Ces deux réactions sont le signe d’une crise grave de la démocra­tie : les actions de rue soulignent le rejet des partis politiques tra­ditionnels et le complotisme si­gnale toujours une crise de légi­timité. Tous les groupes réactifs s’appuient sur des faits incontes­tables : oui, il y a des charges de CRS ; oui, il y a des barbus en djellaba ; oui, il y a des multi­nationales ; oui, Israël mène des opérations militaires… Mais ces éléments complexes d’une réali­té toujours difficile à saisir sont constitués en Ennemi doté d’une pensée unique, d’une intention parfaitement malveillante et d’une volonté diabolique. C’est l’appareil d’État. C’est l’agent du Grand Remplacement eth­nique. C’est le Capitalisme om­nipotent…

Plus ces puissances visibles ou invisibles sont imposantes, plus on se croit investi d’une mis­sion salutaire, plus on est indif­férent aux condamnations de la violence. Mais ces attitudes, aussi sincères soient-elles, sont condamnées à l’échec.
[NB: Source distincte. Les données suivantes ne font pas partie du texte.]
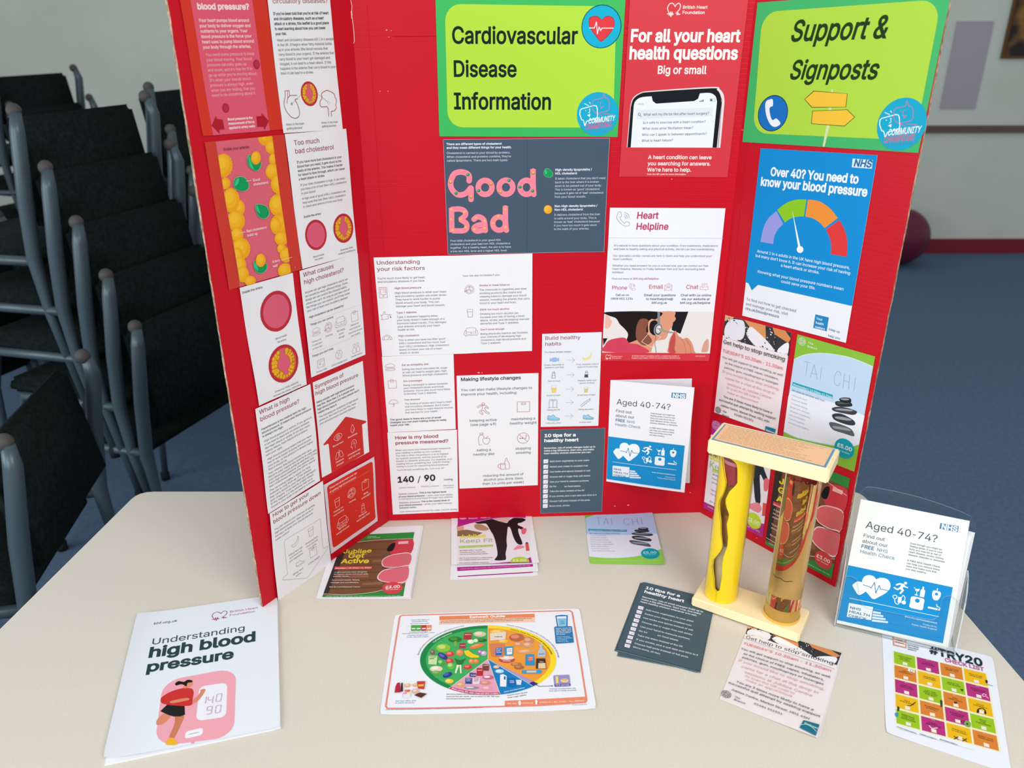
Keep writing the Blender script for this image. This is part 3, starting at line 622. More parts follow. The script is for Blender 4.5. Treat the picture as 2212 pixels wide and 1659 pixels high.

Hors du groupe militant, la puissance imaginaire de l’Ennemi est dé­courageante. Au sein du groupe, l’action violente ne peut at­teindre que des cibles proches et innocentes - le fonctionnaire de police, la passante voilée, l’em­ployé de banque - et suscite tôt ou tard la réprobation populaire. Que ce soit à la fin du XIXe siècle ou après 1968, le peuple français n’a jamais suivi les libertaires, les autonomes ou, à l’opposé, les groupes plus ou moins racistes qui se prétendaient à l’avant-garde. Aujourd’hui, l’échec est promis aux anarchistes et aux identitaires, qui présentent des formules antipolitiques dans une société qui subit l’effondrement du Politique et qui doit le réins­taurer.

Bertrand RENOUVIN

(1) Cf. La Tribune du 20 octobre 2014.